Story Calling
If I don't finish this novel by ten in the morning I will be renting it at 20 cents per day until I return it. So excuse me if I kinda blow off a serious post today. The headache preventing me from reading all day just lifted and Myla Goldberg's story is calling to me stronger than anything else right now.
This story speaks to me on so many levels. It is a coming of age story which is one of my favorite types of story. It is also the story of a young girl with a love for words that morphs into a talent for winning spelling bees. But it also address family dynamics and spiritual quests and the messy mud-pie muddle our miss-perceptions of one another's meanings can make of relationships.
All four members of the family of 11 year old Eliza are on individual spiritual quests whether for meaning, encounters with the sacred or a gathering of the broken shards of the psyche into wholeness. And yet they just keep bumping up against one another like billiard balls, knocking each other into unintended trajectories.
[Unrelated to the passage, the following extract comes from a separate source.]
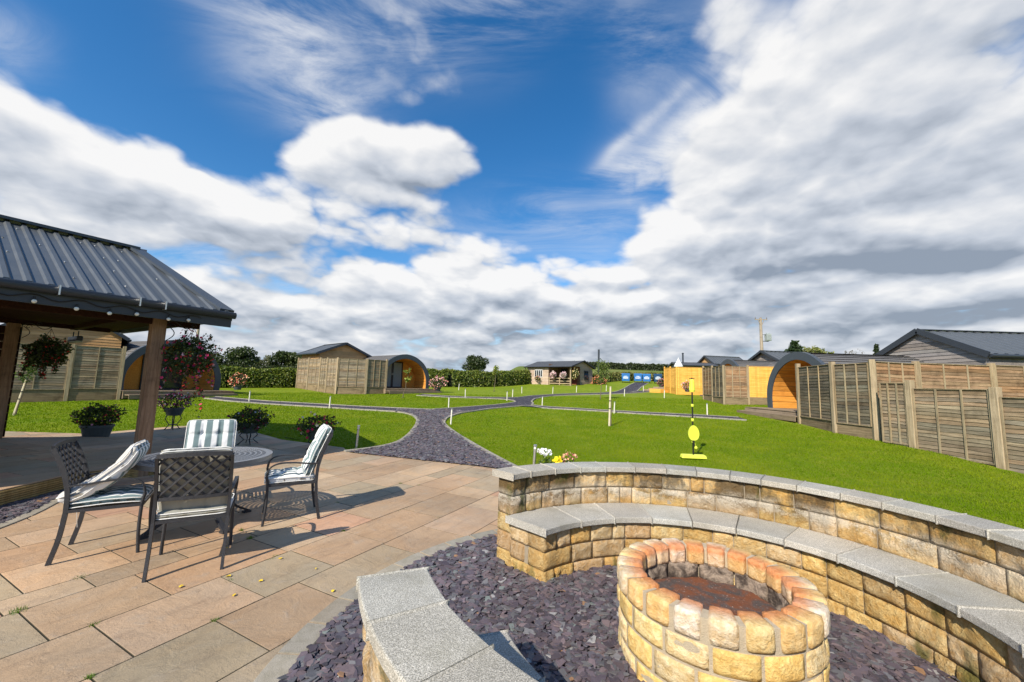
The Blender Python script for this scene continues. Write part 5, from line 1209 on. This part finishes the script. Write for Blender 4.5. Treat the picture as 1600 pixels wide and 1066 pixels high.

The irony is that all of the spiritual traditions, even Kabbalah the Jewish mysticism that Eliza's father is fascinated with, emphasize that the role of relationship is paramount, that it is in relationships that we encounter the sacred.
I'm only half way through Bee Season but I'm confident that the story is going to fulfill its promises. So I'm not afraid to say: you gotta read this book!
1 tell me a story:
I read it years ago. It was... strange.